18. The furniture member of claim 14, further including:

a block assembly slidably positioned on the drive shaft having the solenoid mounted to the block assembly;

a cross support member fixedly connected to first and second longitudinal frame members of the actuation mechanism; and

a drive bearing connected to the block assembly and rotatably connected to the cross support member such that movement of the drive shaft in the forward and rearward directions when the drive bearing is engaged to the drive shaft by the pin being releasably engaged in the slot of the drive shaft successively moves the actuation mechanism in the forward and rearward gliding motions.

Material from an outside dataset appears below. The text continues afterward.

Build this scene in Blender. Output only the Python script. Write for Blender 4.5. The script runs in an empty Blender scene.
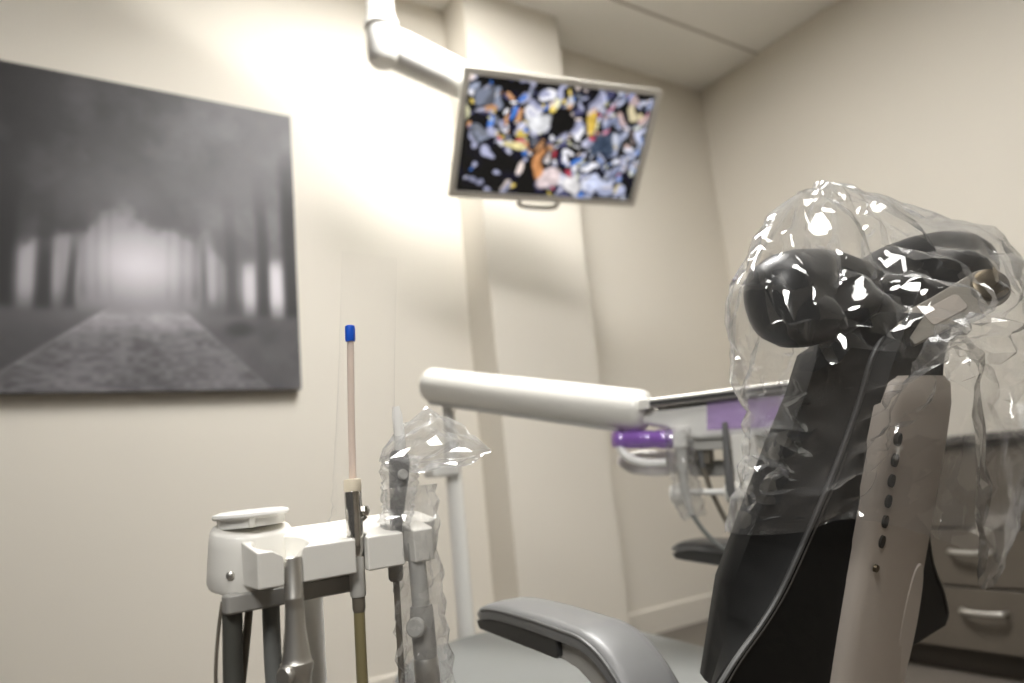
import bpy, bmesh, math, random
import numpy as np
from mathutils import Vector, Matrix
R = math.radians
PI = math.pi
SC = bpy.context.scene
COL = SC.collection
EYE = 0.71           # height of the camera above the floor
rng = np.random.default_rng(7)

# ------------------------------------------------------------------ materials
def new_mat(name):
    m = bpy.data.materials.new(name); m.use_nodes = True
    m.node_tree.nodes.clear()
    return m, m.node_tree.nodes, m.node_tree.links

def srgb(r, g, b):
    f = lambda c: ((c / 255 + 0.055) / 1.055) ** 2.4 if c > 10 else c / 255 / 12.92
    return (f(r), f(g), f(b), 1)

def pbr(name, col, rough=0.5, metal=0.0, noise=0.0, nscale=20.0, bump=0.0, bscale=60.0, coat=0.0, spec=0.5, emit=None, aniso=None):
    m, N, L = new_mat(name)
    out = N.new('ShaderNodeOutputMaterial'); b = N.new('ShaderNodeBsdfPrincipled')
    L.new(b.outputs[0], out.inputs[0])
    b.inputs['Base Color'].default_value = col
    b.inputs['Roughness'].default_value = rough
    b.inputs['Metallic'].default_value = metal
    b.inputs['Coat Weight'].default_value = coat
    b.inputs['Specular IOR Level'].default_value = spec
    tc = N.new('ShaderNodeTexCoord')
    if noise:
        n = N.new('ShaderNodeTexNoise'); n.inputs['Scale'].default_value = nscale; n.inputs['Detail'].default_value = 4
        L.new(tc.outputs['Object'], n.inputs['Vector'])
        r = N.new('ShaderNodeMapRange'); r.inputs['To Min'].default_value = 1 - noise; r.inputs['To Max'].default_value = 1 + noise
        L.new(n.outputs['Fac'], r.inputs['Value'])
        mx = N.new('ShaderNodeMix'); mx.data_type = 'RGBA'; mx.blend_type = 'MULTIPLY'; mx.inputs['Factor'].default_value = 1
        mx.inputs[6].default_value = col
        L.new(r.outputs[0], mx.inputs[7]); L.new(mx.outputs[2], b.inputs['Base Color'])
    if bump:
        n = N.new('ShaderNodeTexNoise'); n.inputs['Scale'].default_value = bscale; n.inputs['Detail'].default_value = 3
        L.new(tc.outputs['Object'], n.inputs['Vector'])
        bp = N.new('ShaderNodeBump'); bp.inputs['Strength'].default_value = bump; bp.inputs['Distance'].default_value = 0.002
        L.new(n.outputs['Fac'], bp.inputs['Height']); L.new(bp.outputs[0], b.inputs['Normal'])
    if emit:
        b.inputs['Emission Color'].default_value = emit[0]; b.inputs['Emission Strength'].default_value = emit[1]
    return m

def film(name, tint=(1, 1, 1, 1), haze=0.06, edge=.3, rough=0.06, gloss=1.0, f0=0.05, bump=0.0, bscale=120, hcol=(.95, .95, .95, 1)):
    """thin clear plastic: see-through, glossy at grazing angles, a little milky"""
    m, N, L = new_mat(name)
    out = N.new('ShaderNodeOutputMaterial')
    tr = N.new('ShaderNodeBsdfTransparent'); tr.inputs[0].default_value = tint
    df = N.new('ShaderNodeBsdfDiffuse'); df.inputs[0].default_value = hcol
    tl = N.new('ShaderNodeBsdfTranslucent'); tl.inputs[0].default_value = hcol
    dm = N.new('ShaderNodeMixShader'); dm.inputs[0].default_value = 0.5
    L.new(df.outputs[0], dm.inputs[1]); L.new(tl.outputs[0], dm.inputs[2])
    gl = N.new('ShaderNodeBsdfGlossy'); gl.inputs['Roughness'].default_value = rough
    lw = N.new('ShaderNodeLayerWeight'); lw.inputs['Blend'].default_value = 0.5
    p5 = N.new('ShaderNodeMath'); p5.operation = 'POWER'; p5.inputs[1].default_value = 4.0
    L.new(lw.outputs['Facing'], p5.inputs[0])
    ma = N.new('ShaderNodeMath'); ma.operation = 'MULTIPLY_ADD'; ma.inputs[1].default_value = 0.9 * gloss; ma.inputs[2].default_value = f0; ma.use_clamp = True
    L.new(p5.outputs[0], ma.inputs[0])
    # haze grows with the path through the film (edge-on folds look whiter)
    p2 = N.new('ShaderNodeMath'); p2.operation = 'POWER'; p2.inputs[1].default_value = 2.0
    L.new(lw.outputs['Facing'], p2.inputs[0])
    hz = N.new('ShaderNodeMath'); hz.operation = 'MULTIPLY_ADD'; hz.inputs[1].default_value = edge; hz.inputs[2].default_value = haze; hz.use_clamp = True
    L.new(p2.outputs[0], hz.inputs[0])
    s1 = N.new('ShaderNodeMixShader'); L.new(hz.outputs[0], s1.inputs[0]); L.new(tr.outputs[0], s1.inputs[1]); L.new(dm.outputs[0], s1.inputs[2])
    s2 = N.new('ShaderNodeMixShader'); L.new(ma.outputs[0], s2.inputs[0]); L.new(s1.outputs[0], s2.inputs[1]); L.new(gl.outputs[0], s2.inputs[2])
    L.new(s2.outputs[0], out.inputs[0])
    if bump:
        tc = N.new('ShaderNodeTexCoord')
        n = N.new('ShaderNodeTexNoise'); n.inputs['Scale'].default_value = bscale; n.inputs['Detail'].default_value = 2; n.inputs['Distortion'].default_value = 1.5
        L.new(tc.outputs['Object'], n.inputs['Vector'])
        bp = N.new('ShaderNodeBump'); bp.inputs['Strength'].default_value = bump; bp.inputs['Distance'].default_value = 0.004
        L.new(n.outputs['Fac'], bp.inputs['Height'])
        for q in (gl, df, tl): L.new(bp.outputs[0], q.inputs['Normal'])
    return m

def vcol_mat(name, rough=0.5, emit=0.0, coat=0.0):
    m, N, L = new_mat(name)
    out = N.new('ShaderNodeOutputMaterial'); b = N.new('ShaderNodeBsdfPrincipled'); L.new(b.outputs[0], out.inputs[0])
    a = N.new('ShaderNodeVertexColor'); a.layer_name = 'print'
    b.inputs['Roughness'].default_value = rough; b.inputs['Coat Weight'].default_value = coat
    if emit:
        b.inputs['Base Color'].default_value = (.01, .01, .01, 1)
        L.new(a.outputs[0], b.inputs['Emission Color']); b.inputs['Emission Strength'].default_value = emit
    else:
        L.new(a.outputs[0], b.inputs['Base Color'])
    return m

M = {}
M['wall'] = pbr('wall_paint', (.70, .658, .585, 1), .75, noise=.02, nscale=3, bump=.05, bscale=300)
M['ceiling'] = pbr('ceiling_paint', (.86, .845, .81, 1), .9, bump=.08, bscale=200)
M['floor'] = pbr('floor_vinyl', (.115, .10, .085, 1), .45, noise=.12, nscale=6)
M['trim'] = pbr('trim_paint', (.66, .62, .55, 1), .7)
M['seam'] = pbr('ceiling_joint', (.42, .39, .35, 1), .9)
M['white'] = pbr('white_plastic', (.84, .82, .77, 1), .28, coat=.15)
M['whitegloss'] = pbr('white_enamel', (.86, .85, .82, 1), .22, coat=.3)
M['cream'] = pbr('cream_plastic', (.85, .76, .60, 1), .35)
M['grey'] = pbr('grey_plastic', (.36, .35, .33, 1), .45)
M['lightgrey'] = pbr('light_grey_plastic', (.55, .54, .51, 1), .4)
M['leather'] = pbr('charcoal_upholstery', (.009, .009, .0088, 1), .55, spec=.28, bump=.18, bscale=900, noise=.1, nscale=30)
M['piping'] = pbr('grey_piping', (.10, .10, .098, 1), .4)
M['seatgrey'] = pbr('grey_upholstery', (.165, .170, .165, 1), .5, bump=.12, bscale=600, noise=.05, nscale=10)
M['armgrey'] = pbr('armrest_upholstery', (.155, .155, .155, 1), .38, bump=.1, bscale=700, noise=.05, nscale=15)
M['dark'] = pbr('dark_plastic', (.035, .035, .035, 1), .4)
M['shell'] = pbr('beige_shell_plastic', (.60, .535, .475, 1), .38)
M['shellrecess'] = pbr('beige_recess_plastic', (.66, .60, .545, 1), .35)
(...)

19. A furniture member having a powered gliding motion, comprising:

a frame;

an actuation mechanism movably connected to the frame permitting forward and rearward gliding motions of the actuation mechanism;

a powered glider drive device selectively connected to both the frame and the actuation mechanism having a gliding motion motor operating a power transfer device to automatically move the actuation mechanism in the forward and rearward gliding motions;

a drive shaft connected to the power transfer device and movable in reciprocating forward and rearward directions by operation of the gliding motion motor;

the powered glider drive device further including:

a solenoid; and

a pin movable when the solenoid is energized to releasably engage a slot created in the drive shaft to selectively movably engage the actuation mechanism to the frame; and

the actuation mechanism further including:

a leg rest assembly;

a seat back member; and

an electrically powered drive assembly operating to rotate the leg rest assembly and the seat back member independently of the forward and rearward gliding motions.

20. The furniture member of claim 19, wherein an occupant induced force operates to manually move the actuation mechanism in the forward and rearward gliding motions when the gliding motion motor and the solenoid are both de-energized and the pin is retracted from the slot.